Nathan East on Billboard Tokyo
Eric ClaptonやFourplayでのNathanはおなじみだけど、どうせならソロで近くで見たい、とずっと思っていたので、今回のビルボードジャパンのソロツアーは念願が2つ同時に叶った感じ。
この日本公演には、彼の盟友Michael Thompson(G),Steve Ferrone(Dr),実の弟James East(B)を中心に、Kaleb James(Key),Norihito Sumitomo(Key),Jack Lee(G)という布陣のスペシャルバンド編成。

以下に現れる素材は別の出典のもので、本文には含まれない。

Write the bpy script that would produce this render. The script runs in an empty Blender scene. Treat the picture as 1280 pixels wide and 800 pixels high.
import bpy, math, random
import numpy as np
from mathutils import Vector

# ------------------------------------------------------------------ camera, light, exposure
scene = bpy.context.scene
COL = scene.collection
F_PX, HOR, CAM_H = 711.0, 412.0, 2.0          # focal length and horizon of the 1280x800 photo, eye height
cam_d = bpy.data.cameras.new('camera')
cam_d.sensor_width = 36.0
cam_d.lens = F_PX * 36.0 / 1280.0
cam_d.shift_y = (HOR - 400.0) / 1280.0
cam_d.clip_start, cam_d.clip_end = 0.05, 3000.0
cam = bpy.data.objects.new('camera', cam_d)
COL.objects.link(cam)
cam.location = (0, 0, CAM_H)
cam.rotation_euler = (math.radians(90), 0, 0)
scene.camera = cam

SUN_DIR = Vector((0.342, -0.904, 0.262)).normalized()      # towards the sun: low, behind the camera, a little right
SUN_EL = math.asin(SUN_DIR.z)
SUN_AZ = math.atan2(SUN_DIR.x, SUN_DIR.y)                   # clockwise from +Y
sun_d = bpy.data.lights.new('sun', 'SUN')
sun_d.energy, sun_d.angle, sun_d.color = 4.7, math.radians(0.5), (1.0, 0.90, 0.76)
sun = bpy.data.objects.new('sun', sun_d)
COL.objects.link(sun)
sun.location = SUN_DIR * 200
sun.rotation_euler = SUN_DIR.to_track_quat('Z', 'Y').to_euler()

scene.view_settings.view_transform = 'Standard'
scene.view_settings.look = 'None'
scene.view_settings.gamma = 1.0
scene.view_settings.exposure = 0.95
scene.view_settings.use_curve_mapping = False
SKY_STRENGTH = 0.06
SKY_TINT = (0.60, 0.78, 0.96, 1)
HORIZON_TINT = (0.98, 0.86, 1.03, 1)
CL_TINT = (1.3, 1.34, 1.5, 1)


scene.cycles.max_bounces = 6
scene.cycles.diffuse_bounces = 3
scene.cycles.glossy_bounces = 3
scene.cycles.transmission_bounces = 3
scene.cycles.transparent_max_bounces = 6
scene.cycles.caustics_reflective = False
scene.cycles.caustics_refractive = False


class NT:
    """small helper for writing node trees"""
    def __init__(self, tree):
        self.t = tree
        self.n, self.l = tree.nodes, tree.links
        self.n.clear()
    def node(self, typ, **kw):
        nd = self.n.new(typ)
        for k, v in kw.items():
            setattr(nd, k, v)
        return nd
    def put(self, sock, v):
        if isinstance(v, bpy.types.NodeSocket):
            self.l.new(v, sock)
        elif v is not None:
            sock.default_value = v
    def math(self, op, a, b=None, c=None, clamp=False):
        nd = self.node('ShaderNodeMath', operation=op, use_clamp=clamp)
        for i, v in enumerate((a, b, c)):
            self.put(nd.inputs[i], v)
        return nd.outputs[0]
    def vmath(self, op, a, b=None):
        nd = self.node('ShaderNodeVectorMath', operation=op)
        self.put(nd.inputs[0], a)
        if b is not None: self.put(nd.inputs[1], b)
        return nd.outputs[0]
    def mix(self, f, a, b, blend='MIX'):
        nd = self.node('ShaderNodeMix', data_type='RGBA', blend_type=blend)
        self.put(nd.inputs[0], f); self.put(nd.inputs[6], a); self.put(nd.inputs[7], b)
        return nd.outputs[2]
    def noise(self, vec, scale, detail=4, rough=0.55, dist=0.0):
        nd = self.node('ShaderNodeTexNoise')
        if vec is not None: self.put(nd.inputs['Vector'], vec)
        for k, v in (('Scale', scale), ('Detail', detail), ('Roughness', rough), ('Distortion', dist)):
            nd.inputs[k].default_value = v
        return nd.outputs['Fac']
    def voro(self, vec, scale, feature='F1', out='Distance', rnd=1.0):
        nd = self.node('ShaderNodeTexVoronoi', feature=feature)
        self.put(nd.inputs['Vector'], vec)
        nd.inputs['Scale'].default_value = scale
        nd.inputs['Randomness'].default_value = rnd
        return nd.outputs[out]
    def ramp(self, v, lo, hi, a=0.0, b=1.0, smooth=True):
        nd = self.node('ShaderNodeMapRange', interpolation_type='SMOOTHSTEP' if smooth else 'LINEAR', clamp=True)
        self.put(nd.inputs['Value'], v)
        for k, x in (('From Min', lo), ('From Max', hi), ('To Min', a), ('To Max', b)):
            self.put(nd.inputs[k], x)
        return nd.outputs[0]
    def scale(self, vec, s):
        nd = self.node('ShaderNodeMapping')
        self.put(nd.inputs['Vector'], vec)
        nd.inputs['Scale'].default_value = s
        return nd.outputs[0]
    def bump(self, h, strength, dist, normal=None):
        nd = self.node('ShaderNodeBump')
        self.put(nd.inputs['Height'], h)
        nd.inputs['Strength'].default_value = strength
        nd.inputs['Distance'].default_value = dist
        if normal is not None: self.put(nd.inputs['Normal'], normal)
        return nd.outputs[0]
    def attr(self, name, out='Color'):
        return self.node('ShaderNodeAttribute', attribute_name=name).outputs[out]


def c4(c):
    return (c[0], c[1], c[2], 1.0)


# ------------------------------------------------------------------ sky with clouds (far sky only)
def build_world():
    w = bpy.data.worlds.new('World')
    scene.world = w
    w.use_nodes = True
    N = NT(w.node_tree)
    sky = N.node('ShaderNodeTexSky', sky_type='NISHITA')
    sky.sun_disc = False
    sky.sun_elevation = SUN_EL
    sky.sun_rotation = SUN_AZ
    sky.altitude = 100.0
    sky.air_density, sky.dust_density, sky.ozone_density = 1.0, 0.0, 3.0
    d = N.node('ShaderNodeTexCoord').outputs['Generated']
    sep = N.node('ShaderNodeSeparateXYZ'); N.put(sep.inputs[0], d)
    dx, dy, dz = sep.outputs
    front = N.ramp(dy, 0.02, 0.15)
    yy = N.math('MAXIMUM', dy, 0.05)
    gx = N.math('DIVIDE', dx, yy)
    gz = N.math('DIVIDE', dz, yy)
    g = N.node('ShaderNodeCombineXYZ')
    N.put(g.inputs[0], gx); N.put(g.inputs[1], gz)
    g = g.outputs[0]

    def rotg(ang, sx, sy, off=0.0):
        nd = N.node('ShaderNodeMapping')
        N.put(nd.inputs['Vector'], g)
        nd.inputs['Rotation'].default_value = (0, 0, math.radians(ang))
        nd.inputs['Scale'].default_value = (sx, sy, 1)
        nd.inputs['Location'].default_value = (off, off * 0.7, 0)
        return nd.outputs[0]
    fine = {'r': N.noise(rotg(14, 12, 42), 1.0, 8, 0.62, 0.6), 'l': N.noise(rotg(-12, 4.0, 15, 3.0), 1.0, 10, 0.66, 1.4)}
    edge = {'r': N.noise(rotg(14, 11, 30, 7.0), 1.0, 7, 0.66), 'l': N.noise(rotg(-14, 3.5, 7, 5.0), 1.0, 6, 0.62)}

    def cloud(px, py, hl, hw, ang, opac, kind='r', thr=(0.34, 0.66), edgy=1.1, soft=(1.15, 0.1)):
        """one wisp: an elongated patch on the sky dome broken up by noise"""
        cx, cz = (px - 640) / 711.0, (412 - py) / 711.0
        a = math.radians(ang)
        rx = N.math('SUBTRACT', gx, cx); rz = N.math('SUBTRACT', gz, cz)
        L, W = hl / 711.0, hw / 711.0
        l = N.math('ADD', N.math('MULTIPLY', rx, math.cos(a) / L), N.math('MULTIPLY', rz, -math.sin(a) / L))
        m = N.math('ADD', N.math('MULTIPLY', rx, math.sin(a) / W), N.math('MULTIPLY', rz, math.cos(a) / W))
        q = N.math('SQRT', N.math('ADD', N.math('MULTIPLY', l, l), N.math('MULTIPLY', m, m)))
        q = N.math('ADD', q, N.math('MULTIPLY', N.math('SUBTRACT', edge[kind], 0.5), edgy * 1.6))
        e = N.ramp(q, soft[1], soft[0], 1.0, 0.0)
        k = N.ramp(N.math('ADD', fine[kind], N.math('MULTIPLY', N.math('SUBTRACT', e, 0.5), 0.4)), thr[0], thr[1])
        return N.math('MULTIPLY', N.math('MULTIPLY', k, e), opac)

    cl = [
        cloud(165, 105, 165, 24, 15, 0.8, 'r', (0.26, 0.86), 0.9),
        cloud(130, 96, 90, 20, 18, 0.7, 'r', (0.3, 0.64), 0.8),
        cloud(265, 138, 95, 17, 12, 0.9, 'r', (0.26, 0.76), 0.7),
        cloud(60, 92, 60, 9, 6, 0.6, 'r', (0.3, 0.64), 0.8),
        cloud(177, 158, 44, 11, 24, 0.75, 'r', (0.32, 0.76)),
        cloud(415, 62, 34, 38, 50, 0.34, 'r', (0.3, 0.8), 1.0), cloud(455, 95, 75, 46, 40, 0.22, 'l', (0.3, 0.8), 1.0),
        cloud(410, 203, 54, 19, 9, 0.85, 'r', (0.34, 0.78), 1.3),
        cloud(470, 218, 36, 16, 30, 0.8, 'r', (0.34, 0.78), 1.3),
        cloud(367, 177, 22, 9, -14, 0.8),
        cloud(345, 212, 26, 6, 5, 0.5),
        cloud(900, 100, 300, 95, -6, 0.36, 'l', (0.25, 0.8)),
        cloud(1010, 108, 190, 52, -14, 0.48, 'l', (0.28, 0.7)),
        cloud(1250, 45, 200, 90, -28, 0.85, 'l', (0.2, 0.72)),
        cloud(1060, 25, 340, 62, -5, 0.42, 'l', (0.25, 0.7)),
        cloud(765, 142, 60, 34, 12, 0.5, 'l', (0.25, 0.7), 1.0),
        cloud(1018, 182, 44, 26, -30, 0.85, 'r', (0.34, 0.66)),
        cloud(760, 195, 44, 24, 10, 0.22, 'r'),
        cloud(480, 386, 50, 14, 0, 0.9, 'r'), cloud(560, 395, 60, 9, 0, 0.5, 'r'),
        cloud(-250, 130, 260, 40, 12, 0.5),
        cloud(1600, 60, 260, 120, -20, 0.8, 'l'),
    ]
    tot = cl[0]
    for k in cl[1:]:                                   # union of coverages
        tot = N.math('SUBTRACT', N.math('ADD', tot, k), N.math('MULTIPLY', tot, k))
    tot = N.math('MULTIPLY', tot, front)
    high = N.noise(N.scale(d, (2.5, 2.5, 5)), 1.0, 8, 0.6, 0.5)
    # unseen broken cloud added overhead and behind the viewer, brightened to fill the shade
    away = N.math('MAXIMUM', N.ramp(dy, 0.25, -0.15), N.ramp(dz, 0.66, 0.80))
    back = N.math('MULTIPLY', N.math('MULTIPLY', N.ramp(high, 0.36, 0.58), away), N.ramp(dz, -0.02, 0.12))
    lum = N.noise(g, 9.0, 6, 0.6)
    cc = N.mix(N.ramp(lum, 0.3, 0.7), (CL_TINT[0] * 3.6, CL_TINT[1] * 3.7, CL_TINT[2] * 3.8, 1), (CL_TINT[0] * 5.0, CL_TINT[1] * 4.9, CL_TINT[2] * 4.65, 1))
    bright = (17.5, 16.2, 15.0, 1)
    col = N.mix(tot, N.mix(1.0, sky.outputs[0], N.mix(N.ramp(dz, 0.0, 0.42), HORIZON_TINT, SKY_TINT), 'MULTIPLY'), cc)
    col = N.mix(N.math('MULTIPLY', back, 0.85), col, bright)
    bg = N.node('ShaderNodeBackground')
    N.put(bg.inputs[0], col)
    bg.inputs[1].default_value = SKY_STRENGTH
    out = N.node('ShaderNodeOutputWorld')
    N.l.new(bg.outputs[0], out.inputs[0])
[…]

中でも主役のNathanは勿論だけど、Michael Thompsonを生で見れたのは、とてつもない収穫だった。超音デカいがなぜFirst Callであり続けるのかというのがはっきり分かった。LAの白人セッションギタリストはこれまでも何度か見ることがあったので、あの音のデカさやレンジの広さはある程度予測していたが、出るとこでとことん出る、引くとこでガチっと引く、でもここぞというタイミングで装飾を加えてくる、というのを痒い所に手が届くあの感覚でやってくれるのでとても気持ちいい。ソロやバッキングの後もなんか引きずっちゃうギタリストも少なくないが、それが全くないので、バチっと場面が変わるのが気持ちいい。色んな意味でダイナミクスが素晴らしかった。シンプルなプレイや音色に拘るのもいいけど、ギターでできる事を全てやり尽くした上でのシンプルさはまた格別なのだ。
ダイナミクスの広さで言うと、Steve Ferroneのプレイも良かった。英国出身の彼だが、LAの音楽シーンの屋台骨の1人でもある。意外だったのが、キット一つ一つの口径が小さく、タムとバスドラは標準的なピッチより低め、ルーズめ、そして、スネアは更にルーズにセットアップされていたことだ。ただ、セッティングはルーズめだけど、打点とピッチの一番気持ちいい所をここぞという所でスパーン!と決めてくる。今まで見たドラマーの中で一番ドラムセットをフル活用していたように思う。バスドラにしても、ビーターの当て方や当てる長さをここまで自在にコントロール出来るものなのか!と度肝を抜かれた。本人はきっと感覚的にやってるんだろうけど。叩き方は基本的に力を抜いていて、重心が全くブレないモーラー奏法。力は入れてないけど、腕を振り上げるピークからのヒットの仕方が理に適ってるので、きっちり「鳴る」し、ノートの長さの使い方も目からうろこ。同じLAベースのミュージシャンだとHarvey Masonもダイナミクスの使い方が広いドラマーだったし、LAのミュージシャンのキーの一つはダイナミクスなのかしら。なんて。